Suzuki Tadashi berhasil membuat para aktornya yakin bahwa pelatihan dasar melalui Metode Suzuki dapat membuat stamina permainan aktor tetap terjaga dan terolah dengan baik di atas panggung. Dampaknya, pertunjukan nampak selalu membawa kesegaran pada penonoton meskipun itu pentas ulang yang sudah ke sekian kali. Meskipun beberapa pertunjukannya cenderung menggunakan gaya klasik yang orakel, namun terbukti pertunjukan SCOT tetap dinanti oleh ribuan penonton dari seluruh penjuru yang sengaja datang ke desa Toga untuk menyaksikan pertunjukan ulang tersebut. Bagi mereka yang sudah pernah menonton, seperti tidak ada kata bosan. Suzuki tetap mempertahankan konsep dan konteks pertunjukan dengan pemain yang berganti-ganti. Maka terasa aktualitas dari pertunjukan melalui tubuh aktor yang berbeda memunculkan kesegaran itu.

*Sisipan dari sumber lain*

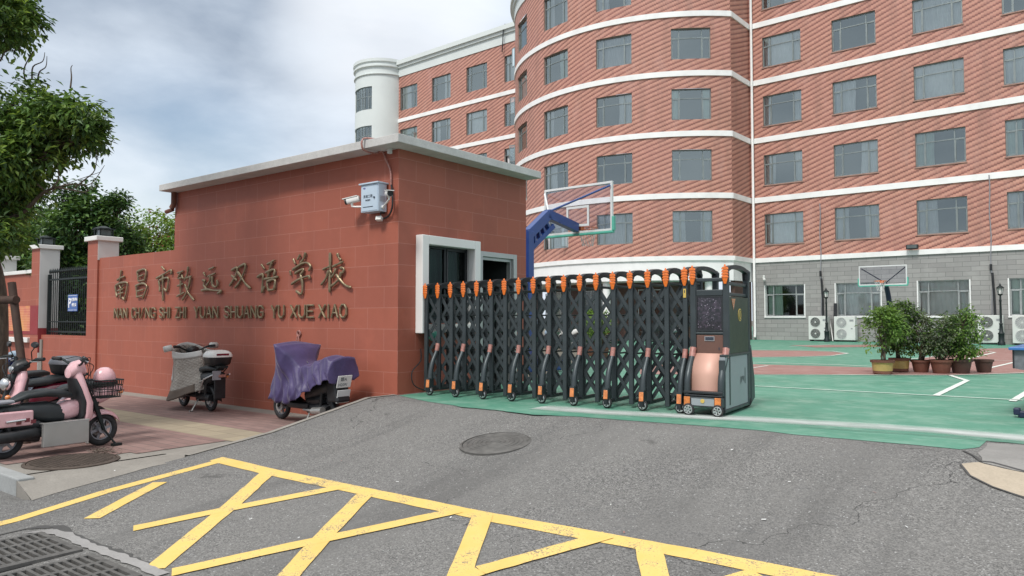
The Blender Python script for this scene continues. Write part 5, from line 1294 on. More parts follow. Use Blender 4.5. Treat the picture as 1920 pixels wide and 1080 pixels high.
# big street tree at the left: trunk beside the frame, crown reaching over the pavement
tb = Vector(pz(-12, 700, 9.2)); tb.z = SWZ
bl = []
for px, py, Y, a, b in ((8, 38, 9.0, .38, .32), (-70, -40, 9.2, .75, .6), (25, 190, 9.1, .40, .30), (95, 225, 9.0, .36, .27), (150, 215, 8.9, .24, .20), (135, 262, 9.1, .27, .22), (70, 285, 9.2, .36, .24), (10, 300, 9.0, .45, .32), (-40, 240, 9.2, .6, .6), (22, 345, 9.3, .34, .19), (5, 385, 9.3, .34, .18), (-5, 440, 9.0, .26, .20), (88, 300, 9.0, .18, .12),
                        (-150, 100, 9.6, .8, .9), (-160, 300, 9.2, .9, .6), (-40, 380, 9.2, .5, .30), (-200, -60, 9, 1.4, 1.1), (-60, -220, 9.5, 1.5, .9), (20, 385, 9.6, .22, .10), (165, 255, 9.0, .15, .16)):
    x, y, z = pz(px, py, Y); bl.append((x, y, z, a, a * 1.0, b))
TR_ = Vector(tb); l_ = [Vector((b[0], b[1], b[2])) - TR_ for b in bl]
bl = [(v.x, v.y, v.z, b[3], b[4], b[5]) for v, b in zip(l_, bl)]
def rel(px, py, Y): return tuple(Vector(pz(px, py, Y)) - TR_)
tw = []
for P in (((70, 345), (92, 362), (110, 350), (190, 322), 9.0), ((95, 355), (110, 335), (107, 300), (104, 290), 9.0), ((110, 350), (140, 345), (170, 345), (196, 310), 9.0), ((110, 352), (135, 356), (160, 360), (184, 345), 9.0), ((60, 150), (62, 125), (80, 115), (84, 98), 9.1), ((50, 160), (45, 130), (60, 100), (62, 96), 9.1), ((132, 165), (134, 145), (133, 128), (136, 122), 9.0), ((0, 115), (12, 95), (30, 95), (40, 88), 9.0), ((70, 155), (74, 135), (86, 125), (88, 105), 9.1), ((140, 352), (160, 336), (178, 318), (182, 280), 9.0)):
    Y = P[-1]; tw.append((tuple(rel(x, y, Y) for x, y in P[:-1]), .011, .003))
tw.append(((rel(-20, 420, 9.2), rel(40, 400, 9.2), rel(80, 362, 9.1), rel(112, 350, 9.0)), .035, .012))
tree('large camphor tree leaning over the pavement at the left edge', Matrix.Translation(TR_), [(0, 0, 0), (.03, .02, 1.2), (-.05, .05, 2.0), (-.35, .1, 2.7), (-.6, .1, 3.4)], .125, bl, 46000, .108, .046, 11, ('leafA', 'leafA2', 'leafA3'), (.5, .25, .25), tw, wpw=.42)
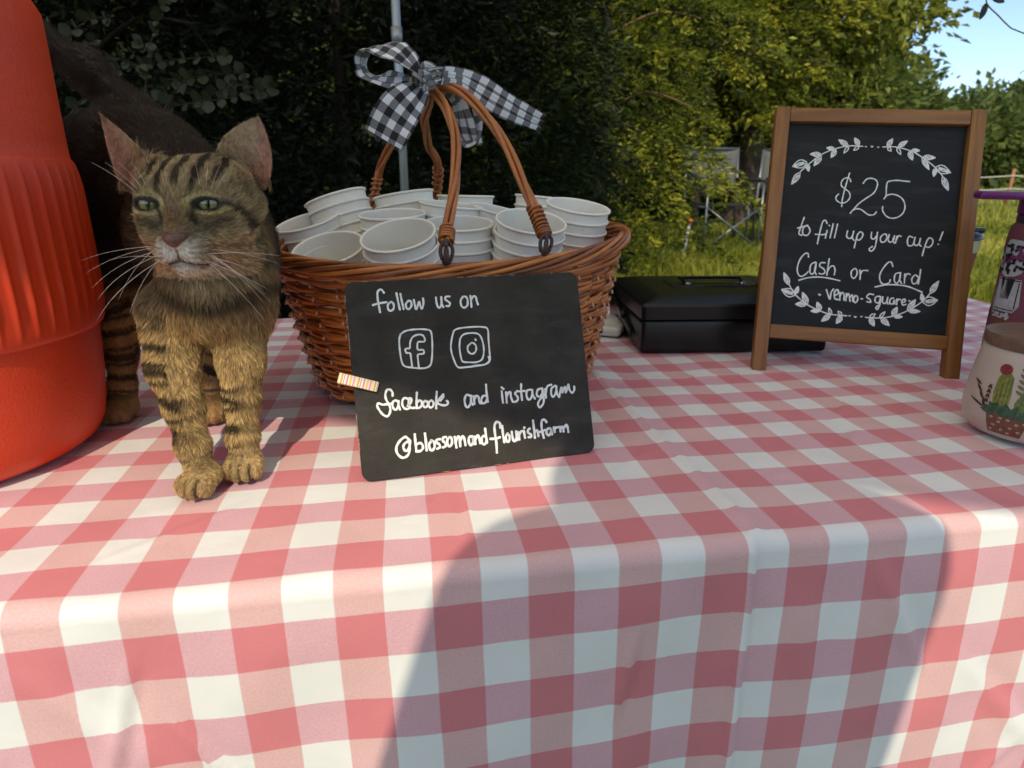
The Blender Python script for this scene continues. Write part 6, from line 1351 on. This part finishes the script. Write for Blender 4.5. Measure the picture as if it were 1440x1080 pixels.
for k, px_ in enumerate(tw):
    Yk = 1.42 + .05 * (k % 3); P = spline([at(x, y, Yk + .03 * i) - SO for i, (x, y) in enumerate(px_)], 8)
    if k < 5: P = [Vector((0, .05, .35 + .05 * k))] + P
    tb = MB().tube(P, [.0022 * (1 - .6 * i / len(P)) for i in range(len(P))], 5).build('twig', m_dkb, sh)
    i0 = 1 if k < 5 else 0; acc = 0
    for i in range(i0 + 1, len(P)):
        acc += (P[i] - P[i - 1]).length
        if acc > .019 or i == len(P) - 1:
            acc = 0
            for s in (-1, 1):
                t_ = (P[i] - P[i - 1]).normalized(); q = Vector((r2_.uniform(-.4, .4), -.5, r2_.uniform(.3, 1) * s)); d = (q - t_ * q.dot(t_) * .4).normalized()
                mb = MB(); round_leaf(mb, Vector((0, 0, 0)), Vector((1, 0, 0)), Vector((0, 0, 1)), 1, 1)
                if lmesh is None: lo_ = mb.build('leaf', lfm, sh); lmesh = lo_.data
                else: lo_ = bpy.data.objects.new('leaf', lmesh); COL.objects.link(lo_); lo_.parent = sh
                sz = r2_.uniform(.012, .030); nv = Vector((r2_.uniform(-.6, .6), -1, r2_.uniform(-.3, .8))); sx3 = d; sy3 = nv.cross(d).normalized(); sz3 = sx3.cross(sy3)
                lo_.matrix_local = Matrix.Translation(P[i]) @ Matrix((sx3, sy3, sz3)).transposed().to_4x4() @ Matrix.Diagonal((sz, sz * .9, sz, 1)); cnt_l += 1
# twig that hangs into the upper right corner
ht = thing('hanging_twig', 'thin twig with two dark leaves hanging into the sky at the upper right corner', 'twig', at(1440, -40, 1.5)); HO = Vector(ht.location)
MB().tube([p - HO for p in spline([at(1395, -25, 1.5), at(1387, 2, 1.5), at(1404, 22, 1.5), at(1420, 38, 1.5), at(1428, 42, 1.5), at(1438, 46, 1.5), at(1475, 60, 1.5)], 6)], .0014, 5).build('stem', m_twig, ht)
for (x, y, dx, dy, L_) in ((1388, 3, -.25, -1, .034), (1390, -8, .9, -.35, .04), (1393, -6, -.5, .9, .03)):
    mb = MB(); round_leaf(mb, at(x, y, 1.5) - HO, Vector((dx, 0, dy)).normalized(), Vector((.3, -1, .2)), L_, L_ * .5); mb.build('leaf', lfm, ht)

# ------------------------------------------------------------------ folding camp chairs on the grass, stake, fence
m_ct = M('grey_chair_tube', (.22, .23, .23), .35, .7); m_cf = M('grey_chair_fabric', (.12, .13, .12), .9, noise=(60, .15)); m_cd = M('black_chair_fabric', (.012, .014, .015), .9)
def chair(loc, rz, lab):
    t = thing('camp_chair', lab, 'chair', loc, rz, 'folding camp chairs on the grass')
    w = .27
    for s in (-1, 1):
        MB().tube([(s * w, .20, 0), (s * w, .22, .45), (s * (w - .01), .26, .93)], .012, 8).build('back_post', m_ct, t)
        MB().tube([(s * w, -.22, 0), (s * w, -.22, .62)], .012, 8).build('front_leg', m_ct, t)
        MB().bar((s * w, -.25, .64), (s * w, .24, .66), .045, .02).build('armrest', m_cd, t, bevel=.006)
        MB().tube([(s * w, -.22, .42), (s * w, .21, .42)], .010, 8).build('side_rail', m_ct, t)
        MB().tube([(s * w, -.22, .03), (s * w, .20, .03)], .009, 8).build('foot_rail', m_ct, t)
    MB().tube([(-w, -.22, .05), (w, -.22, .42)], .009, 8).build('cross_brace', m_ct, t); MB().tube([(w, -.235, .05), (-w, -.235, .42)], .009, 8).build('cross_brace', m_ct, t)
    MB().tube([(-w, .20, .05), (w, .21, .42)], .009, 8).build('cross_brace', m_ct, t); MB().tube([(-w, .26, .93), (w, .26, .93)], .011, 8).build('top_rail', m_ct, t)
    MB().box((0, 0, .43), (2 * w - .03, .42, .015)).build('seat', m_cd, t, bevel=.004)
    b_ = MB(); 
    for i in range(9):
        for j in range(7): x = -w + 2 * w * i / 8; z = .56 + .37 * j / 6; b_.v.append((x, .235 + .03 * (z - .45) + .035 * (1 - (2 * i / 8 - 1) ** 2), z))
    b_.f = [(i * 7 + j, (i + 1) * 7 + j, (i + 1) * 7 + j + 1, i * 7 + j + 1) for i in range(8) for j in range(6)]; o = b_.build('backrest', m_cf, t); sd = o.modifiers.new('s', 'SOLIDIFY'); sd.thickness = .006
    MB().box((-.02, .18, .60), (.36, .02, .14)).build('lumbar_pad', m_cd, t, bevel=.006)
    return t
c1_ = at(1010, 300, 6.3); chair((c1_.x - .02, 6.15, float(gz(np.array(c1_.x), np.array(6.2)))), math.radians(12), 'grey folding camp chair on the grass left of the sign')
chair((c1_.x + .62, 6.35, float(gz(np.array(c1_.x), np.array(6.3)))), math.radians(-28), 'folding camp chair mostly hidden by the left leg of the sign')
s1 = at(962, 338, 5.6); st_ = thing('garden_stake', 'short white stake with an orange knob standing in the grass beside the chair', 'stake', (s1.x, 5.6, s1.z - .16))
MB().tube([(0, 0, 0), (.035, 0, .30)], .011, 8).build('rod', m_white, st_); MB().lathe([(0, -.02), (.018, -.015), (.026, 0), (.018, .018), (0, .022)], 12, (.04, 0, .325)).build('knob', M('orange_plastic', (.6, .16, .02), .5), st_)
fn = thing('rope_fence', 'pale rope fence on weathered orange posts across the field', 'fence', (0, 0, -.45))
fa, fb_ = Vector((4.0, 13.0, 0)), Vector((30, 17.5, 0)); k = 9
for i in range(k):
    p = fa.lerp(fb_, i / (k - 1)); MB().tube([(p.x, p.y, -.05), (p.x + .01, p.y, .80)], .035, 8).build('post', M('weathered_orange_post', (.36, .16, .07), .8) if i == 0 else bpy.data.materials['weathered_orange_post'], fn)
for z in (.66, .40):
    P = []
    for i in range(k - 1):
        for j in range(6): q = fa.lerp(fb_, (i + j / 6) / (k - 1)); P.append((q.x, q.y - .04, z - .05 * 4 * (j / 6) * (1 - j / 6)))
    MB().tube(P, .012, 5).build('rope', M('pale_rope', (.6, .58, .5), .8), fn)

Pelatihan dasar yang digagas Suzuki Tadashi, sekilas sangat fisikal. Konsentrasi di kekuatan jejak kaki yang tidak berbeda jauh dengan disiplin kuda-kuda dalam silat di indonesia. Sumber energi dipusatkan di bawah pusar dengan sirkulasi udara keluar masuk hanya melalui lubang hidung. Seluruh gerak nampak ekstrim dan melelahkan. Namun dengan sentuhan musikal yang dipilih suzuki dari komposer ternama, membuat pelatihan nampak indah dan terasa menyenangkan. Jadi betapapun melelahkan secara fisik namun menyenangkan secara batin. Setiap orang yang berkesempatan melihat pelatihan dasarnya, seperti menyaksikan pertunjukan teater itu sendiri. Semua dikondisikan untuk selalu berkonsentrasi, sadar tubuh, sadar ruang dan sadar penonton. Hal mendasar yang harus selalu terjaga adalah bagian tubuh di atas pusar dilatih terus menerus untuk tetap rileks dan siaga dalam sikap sempurna. Adapun bagian pusar ke bawah selalu dikondisikan tegang sebagai pusat energi dan jejak akar yang tidak boleh goyah.